In Taiwan, adults often like to use the saying, “Children are the future owners of the country.” But in real society, Taiwanese children are seen as “immature” and “in need of protection and restriction”, as opposed to citizens who have the “power to fight for rights” and the “ability to show concern for public affairs”.

This is both contradictory and absurd.

As a children’s news program, the important purpose of Octopus News is to break through the prejudices adults have against children. This is why, with a new Taiwanese government set to come into power in 2016, we decided to launch the “Listen to Me, Madam President” initiative. By inviting the President to sit down with children and conduct a level conversation, we can show the ability of children to exercise their citizenship, while at the same time gain an understanding into our new government’s children and youth policies.

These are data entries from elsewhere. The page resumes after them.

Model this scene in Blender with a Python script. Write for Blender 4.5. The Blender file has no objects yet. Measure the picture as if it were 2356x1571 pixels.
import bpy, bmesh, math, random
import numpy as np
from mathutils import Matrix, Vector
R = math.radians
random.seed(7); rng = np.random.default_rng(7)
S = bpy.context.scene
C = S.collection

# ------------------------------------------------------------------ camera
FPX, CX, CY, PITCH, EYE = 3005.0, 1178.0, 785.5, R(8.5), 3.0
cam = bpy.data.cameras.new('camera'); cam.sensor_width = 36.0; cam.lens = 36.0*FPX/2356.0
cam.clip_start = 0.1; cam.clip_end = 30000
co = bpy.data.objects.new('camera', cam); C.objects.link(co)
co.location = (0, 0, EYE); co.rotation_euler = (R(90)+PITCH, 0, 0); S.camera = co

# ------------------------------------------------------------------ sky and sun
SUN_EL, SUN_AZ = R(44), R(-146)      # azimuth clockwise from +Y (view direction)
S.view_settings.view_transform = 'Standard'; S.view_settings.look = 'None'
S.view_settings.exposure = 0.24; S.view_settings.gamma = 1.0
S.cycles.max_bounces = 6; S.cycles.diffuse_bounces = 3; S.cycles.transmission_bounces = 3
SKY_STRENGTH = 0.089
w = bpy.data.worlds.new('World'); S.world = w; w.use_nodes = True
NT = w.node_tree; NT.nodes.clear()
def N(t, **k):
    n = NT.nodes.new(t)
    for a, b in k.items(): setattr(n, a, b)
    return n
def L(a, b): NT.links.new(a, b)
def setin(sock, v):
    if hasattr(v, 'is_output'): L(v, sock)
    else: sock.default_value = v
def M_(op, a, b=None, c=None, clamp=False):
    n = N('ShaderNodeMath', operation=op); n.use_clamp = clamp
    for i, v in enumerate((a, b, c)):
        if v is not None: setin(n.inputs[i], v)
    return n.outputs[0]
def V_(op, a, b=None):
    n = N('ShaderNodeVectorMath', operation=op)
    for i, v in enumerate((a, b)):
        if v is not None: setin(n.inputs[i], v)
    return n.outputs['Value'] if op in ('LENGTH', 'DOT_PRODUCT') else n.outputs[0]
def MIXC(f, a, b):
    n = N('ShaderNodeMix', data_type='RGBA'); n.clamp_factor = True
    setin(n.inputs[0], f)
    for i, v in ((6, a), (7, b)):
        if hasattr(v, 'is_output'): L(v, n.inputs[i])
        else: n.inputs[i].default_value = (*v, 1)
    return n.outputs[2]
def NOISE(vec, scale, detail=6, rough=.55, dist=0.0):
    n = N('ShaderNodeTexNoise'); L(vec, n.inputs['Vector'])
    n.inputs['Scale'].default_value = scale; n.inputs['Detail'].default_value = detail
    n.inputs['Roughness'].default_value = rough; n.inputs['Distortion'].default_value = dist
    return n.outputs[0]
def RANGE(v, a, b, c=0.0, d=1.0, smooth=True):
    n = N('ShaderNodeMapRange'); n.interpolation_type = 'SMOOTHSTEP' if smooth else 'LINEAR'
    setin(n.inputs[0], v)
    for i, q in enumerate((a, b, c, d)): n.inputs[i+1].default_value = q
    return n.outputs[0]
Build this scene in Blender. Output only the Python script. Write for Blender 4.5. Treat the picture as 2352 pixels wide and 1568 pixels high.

To complete the project, seven of our little reporters began their preparation work as soon as the election results were announced. Over the next five months, they went through each concrete step, from brainstorming ideas and collecting information to engaging in group discussions and participating in interview rehearsals. During this period, our interview team also headed to various parts of Taiwan to invite children from disadvantaged backgrounds to express their hopes for the new President.

After seeing the interview with the President and hearing the little reporters’ surprising thoughts and laments, it makes us realize that these children sought to interview the President not for fun and not for honor, but because they genuinely want to see a better future.